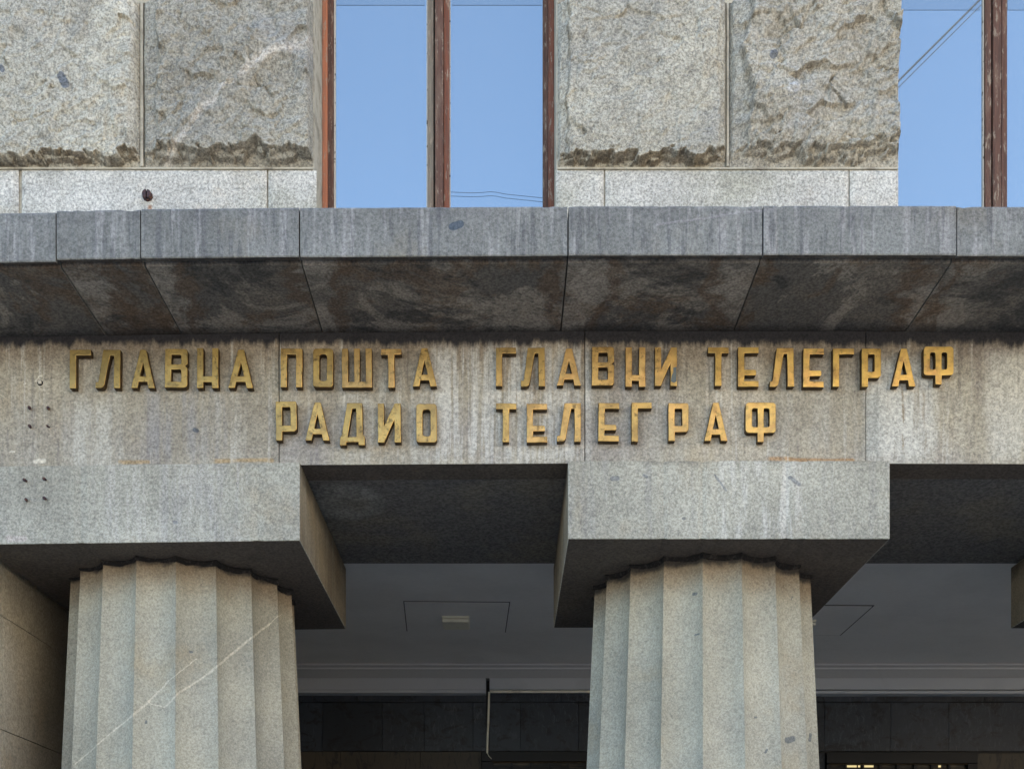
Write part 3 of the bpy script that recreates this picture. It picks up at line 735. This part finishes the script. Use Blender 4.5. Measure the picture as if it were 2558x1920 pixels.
# --- columns with their abaci
NF = 19
def column(xc, label, phase):
    YCN = YA + 1.004
    C = empty('column', (xc, YCN, 0), B, label=label)
    R0 = 0.765
    rings = [(Z_AB - drop(xc), 1.0), (Z_AB - drop(xc) - 0.25, 1.0)] + [(z, 1.0) for z in (3.4, 3.0, 2.6, 2.1, 1.5, 0.8, 0.0)]
    per = 12; n = NF * per
    bm = bmesh.new(); vr = []
    for z, _ in rings:
        R = R0 + 0.046 * (Z_AB - z)
        ring = []
        for i in range(n):
            ang = 2 * math.pi * i / n                 # 0 = arris
            t = (i % per) / per
            dep = 0.072 * (1 - (2 * t - 1) ** 2) ** 0.75 if 0 < t < 1 else 0
            dep += 0.0 if t else 0.002
            r = R - dep
            th = ang + math.radians(phase) - math.pi / 2  # a flute faces the street
            ring.append(bm.verts.new((xc + r * math.cos(th), YCN + r * math.sin(th), z)))
        vr.append(ring)
    for A, Bq in zip(vr, vr[1:]):
        for i in range(n): bm.faces.new((A[i], A[(i + 1) % n], Bq[(i + 1) % n], Bq[i]))
    bm.faces.new(vr[0]); bm.faces.new(vr[-1])
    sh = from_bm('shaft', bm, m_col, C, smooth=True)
    try:
        for e in sh.data.edges: pass
        bm = bmesh.new(); bm.from_mesh(sh.data)
        for e in bm.edges:
            if len(e.link_faces) == 2 and e.calc_face_angle(0) > math.radians(22): e.smooth = False
        bm.to_mesh(sh.data); bm.free()
    except Exception: pass
    # crust of soot squeezed in the joint
    bm = bmesh.new(); vr = []
    for zz, rr in ((0.004, 0.012), (-0.010, 0.016), (-0.024, 0.012), (-0.038, -0.012)):
        ring = []
        for i in range(n):
            t = (i % per) / per; dep = 0.072 * (1 - (2 * t - 1) ** 2) ** 0.75
            th = 2 * math.pi * i / n + math.radians(phase) - math.pi / 2
            jn = mn.noise(Vector((i * 0.2, zz * 50, xc)))
            r = R0 - dep + rr + 0.008 * jn
            ring.append(bm.verts.new((xc + r * math.cos(th), YCN + r * math.sin(th), Z_AB - drop(xc) + zz * (1 + 0.5 * jn) + 0.006 * mn.noise(Vector((i * 0.9, 3, xc))) * (zz < 0))))
        vr.append(ring)
    for A, Bq in zip(vr, vr[1:]):
        for i in range(n): bm.faces.new((A[i], A[(i + 1) % n], Bq[(i + 1) % n], Bq[i]))
    from_bm('joint_crust', bm, m_crust, C)
    h = 1.004
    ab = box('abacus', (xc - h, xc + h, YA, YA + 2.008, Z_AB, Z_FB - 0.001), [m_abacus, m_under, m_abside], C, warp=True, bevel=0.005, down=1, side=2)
    chip(ab, 0.002, xc * 5)
    return C
column(-2.280, 'left fluted column crossed by a thin pale vein', 11.7)
column(1.401, 'right fluted column with small dark inclusions', -9.0)
column(5.082, 'next column whose block just shows at the right edge', 10.0)

# --- side wall of the portico on the left
XS = -3.335
lev = [0.0] + [EYE + 1.35 - 0.755 * k for k in (1,)] + [EYE + 1.35, EYE + 2.105, EYE + 2.86, Z_SOF]
for r, (z0, z1) in enumerate(zip(lev, lev[1:])):
    ys = [YF + 0.02, 7.345, 7.93, 8.9, 10.2, 11.6, YP] if r % 2 == 1 else [YF + 0.02, 7.36, 7.93, 9.3, 10.6, YP]
    for a, b_ in zip(ys, ys[1:]):
        box('side_wall_stone', (XS - (2.2 if a < 7.0 else 0.5), XS + (0.004 if a < 7.9 else 0.0), a + 0.002, b_ - 0.002, z0 + 0.002, z1 - 0.002), m_anta, B, bevel=0.003)

box('portico_floor', (-3.33, 9.4, YF - 0.3, YP + 0.02, 0.002, 0.15), m_floor, B)  # unseen floor, added pale to bounce light up onto the ceiling

# --- portico ceiling, mouldings and back wall
ZCL = EYE + 3.15
box('ceiling', (-3.34, 9.4, YBB + 0.001, YP + 0.4, ZCL, ZCL + 0.25), m_plaster, B)
YM = 12.9
xg = X(1218, YM)
zr = [Z(1657, YM), Z(1667, YM)]
box('ceiling_band', (-3.3, 9.4, YM, YM + 0.2, Z(1693, YM), ZCL - 0.002), m_mould2, B)
for y in (1659, 1669):
    box('moulding', (-3.3, 9.4, YM - 0.022, YM - 0.001, Z(y + 1.8, YM), Z(y - 1.8, YM)), m_white, B, bevel=0.002)
for (a, b_) in ((-3.3, X(1214, YM)), (X(1223, YM), 9.4)):
    box('wall_band', (a, b_, YM - 0.04, YM + 0.15, Z(1723, YM), Z(1694, YM)), m_mould, B, bevel=0.003)
box('wall_band_edge', (-3.3, X(1214, YM), YM - 0.055, YM + 0.1, Z(1732, YM), Z(1724, YM)), m_mould, B, bevel=0.004)
box('wall_band_edge', (X(1500, YM), 9.4, YM - 0.055, YM + 0.1, Z(1734, YM), Z(1726, YM)), m_mould, B, bevel=0.004)
box('back_wall', (-3.4, 9.4, YP + 0.03, YP + 0.3, 0.0, ZCL), m_black, B)

def tile(a, b_, y0, y1, m=m_marble, proud=0.0):
    box('marble_slab', (X(a, YP) + 0.0015, X(b_, YP) - 0.0015, YP - proud, YP + 0.025, Z(y1, YP) + 0.0015, Z(y0, YP) - 0.0015), m, B, bevel=0.002)
t1 = [560, 780, 895, 1010, 1135, 1214, 1222, 1405, 1560, 1720, 1880, 2060, 2190, 2330, 2460, 2620, 2760]
for a, b_ in zip(t1, t1[1:]):
    if a != 1214: tile(a, b_, 1728, 1752)
t2 = [560, 700, 805, 955, 1060, 1182, 1214, 1222, 1300, 1445, 1600, 1760, 1920, 2060, 2225, 2370, 2560, 2760]
for k, (a, b_) in enumerate(zip(t2, t2[1:])):
    if a != 1214: tile(a, b_, 1753, 1875, proud=0.002 * (k % 3))
t3 = [560, 745, 850, 1050, 1203]
for a, b_ in zip(t3, t3[1:]): tile(a, b_, 1876, 2010, m_marble2)
for a, b_ in ((1480, 1620), (1620, 1780), (1780, 1940), (1940, 2061), (2438, 2560), (2560, 2760)): tile(a, b_, 1880, 2010, m_marble2 if a > 2400 else m_marble)
# doors with glazed, barred fanlights
def door(a, b_, ytop, pa, pb, yp, pw, lit):
    D = empty('door', (X((a + b_) / 2, YP), YP, 0), B)
    zt_ = Z(ytop, YP)
    x0, x1 = X(a, YP), X(b_, YP)
    p0, p1, zp = X(pa, YP), X(pb, YP), Z(yp, YP)
    box('door_frame', (x0, x1, YP - 0.06, YP + 0.02, zp + 0.004, zt_ - 0.002), m_black, D, bevel=0.004)
    box('door_frame', (x0, p0 - 0.002, YP - 0.06, YP + 0.02, 0.0, zp), m_black, D, bevel=0.004)
    box('door_frame', (p1 + 0.002, x1, YP - 0.06, YP + 0.02, 0.0, zp), m_black, D, bevel=0.004)
    box('pane', (p0, p1, YP + 0.005, YP + 0.015, 0.0, zp), m_dglass, D)
    x = pa; w_ = pw
    while x < pb - 8:
        box('glazing_bar', (X(x - 2.5, YP), X(x + 2.5, YP), YP - 0.035, YP, 1.9, zp - 0.001), m_black, D); x += w_
    for yy in (8, 14, 21, 30, 40, 52, 66, 80):
        box('grille_bar', (p0, p1, YP - 0.015, YP + 0.001, Z(yp + yy + 2.2, YP), Z(yp + yy - 0.0, YP)), m_black, D)
    box('upper_bead', (p0, p1, YP - 0.05, YP - 0.036, zp - 0.008, zp), m_dark_brass, D)
    for (la, lb) in lit:
        box('lit_strip', (X(la, YP), X(lb, YP), YP - 0.030, YP - 0.018, Z(1916, YP), Z(1911, YP)), m_lamp, D)
door(1204, 1479, 1877, 1231, 1466, 1903, 47, [])
door(2062, 2437, 1880, 2068, 2412, 1908, 43, [(2110, 2138), (2142, 2147), (2153, 2180), (2342, 2348)])

# ------------------------------------------------------------------ things fixed to the portico
# hatch in the ceiling with a box lamp
def on_ceiling(px, py, z=ZCL):
    Y = (z - EYE) * F / (CY - py); return (X(px, Y), Y)
def hatch(pts, label, wd=1.004):
    P = [on_ceiling(*p) for p in pts]
    cxy = (sum(p[0] for p in P) / 4, sum(p[1] for p in P) / 4)
    H = empty('ceiling_hatch', (cxy[0], cxy[1], ZCL), label=label, cat='ceiling hatch', group='hatches in the portico ceiling')
    def prism(nm, q, z0, z1, m):
        bm = bmesh.new(); a = [bm.verts.new((x, y, z0)) for x, y in q]; b2 = [bm.verts.new((x, y, z1)) for x, y in q]
        bm.faces.new(a); bm.faces.new(b2)
        for i in range(4): bm.faces.new((a[i], a[(i + 1) % 4], b2[(i + 1) % 4], b2[i]))
        return from_bm(nm, bm, m, H)
    def shr(s): return [(cxy[0] + (x - cxy[0]) * s, cxy[1] + (y - cxy[1]) * s) for x, y in P]
    prism('panel', shr(0.985), ZCL - 0.010, ZCL - 0.001, m_plaster)
    o_, i_ = shr(wd), shr(0.986)
    for k in range(4):
        prism('edge_strip', [o_[k], o_[(k + 1) % 4], i_[(k + 1) % 4], i_[k]], ZCL - 0.006, ZCL - 0.0012, m_gap)
hatch([(1008, 1500), (1274, 1502), (1263, 1577), (1016, 1574)], 'flat square hatch in the ceiling around the cream lamp box, between the two columns')
hatch([(1930, 1509), (2181, 1511), (2099, 1584), (1880, 1582)], 'flat ceiling hatch half hidden beside the right column', 1.02)
def lampbox(px, py, label):
    x, y = on_ceiling(px, py)
    L = empty('ceiling_lamp', (x, y, ZCL - 0.03), label=label, cat='ceiling lamp', group='small box lamps on the portico ceiling')
    zl = ZCL - 0.0102
    hw = 34 * y / F
    box('lamp_body', (x - hw, x + hw, y - 0.02, y + 0.27, zl - 0.022, zl), m_cream, L, bevel=0.004)
    box('lamp_cover', (x - hw + 0.003, x + hw - 0.003, y - 0.016, y + 0.266, zl - 0.060, zl - 0.025), m_cream, L, bevel=0.008)
lampbox(1138, 1536, 'small cream box lamp in the middle of the hatch between the columns')
lampbox(2004, 1545, 'small box lamp whose end peeps out beside the right column')
# cream cable duct along the band and down the wall
D = empty('cable_duct', (X(1220, YM), YM, Z(1878, YM)), label='thin cream cable duct running along the band and down the dark marble', cat='cable duct')
box('duct', (X(1224, YM), X(1500, YM), YM - 0.06, YM - 0.045, Z(1732, YM), Z(1726, YM)), m_cream, D, bevel=0.003)
bm = bmesh.new()
bm_tube(bm, [at(1222, 1727, YM - 0.01), at(1221, 1760, YM - 0.01), at(1219, 1815, YM), at(1217, 1862, YM), at(1217, 1880, YM)], 0.013, 8)
from_bm('duct', bm, m_cream, D)
bm = bmesh.new(); bm_tube(bm, [at(1217, 1878, YM - 0.02), at(1221, 1887, YM - 0.04), at(1228, 1894, YM - 0.05)], 0.004, 6); from_bm('loose_wire', bm, m_cream, D)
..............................
Reproduce, exactly as written, the stretch of lines whose first line is the one with "ab = box('abacus', (xc" and whose last line is the one with "box('portico_floor', (-3.33, 9.4, YF".

    ab = box('abacus', (xc - h, xc + h, YA, YA + 2.008, Z_AB, Z_FB - 0.001), [m_abacus, m_under, m_abside], C, warp=True, bevel=0.005, down=1, side=2)
    chip(ab, 0.002, xc * 5)
    return C
column(-2.280, 'left fluted column crossed by a thin pale vein', 11.7)
column(1.401, 'right fluted column with small dark inclusions', -9.0)
column(5.082, 'next column whose block just shows at the right edge', 10.0)

# --- side wall of the portico on the left
XS = -3.335
lev = [0.0] + [EYE + 1.35 - 0.755 * k for k in (1,)] + [EYE + 1.35, EYE + 2.105, EYE + 2.86, Z_SOF]
for r, (z0, z1) in enumerate(zip(lev, lev[1:])):
    ys = [YF + 0.02, 7.345, 7.93, 8.9, 10.2, 11.6, YP] if r % 2 == 1 else [YF + 0.02, 7.36, 7.93, 9.3, 10.6, YP]
    for a, b_ in zip(ys, ys[1:]):
        box('side_wall_stone', (XS - (2.2 if a < 7.0 else 0.5), XS + (0.004 if a < 7.9 else 0.0), a + 0.002, b_ - 0.002, z0 + 0.002, z1 - 0.002), m_anta, B, bevel=0.003)

box('portico_floor', (-3.33, 9.4, YF - 0.3, YP + 0.02, 0.002, 0.15), m_floor, B)  # unseen floor, added pale to bounce light up onto the ceiling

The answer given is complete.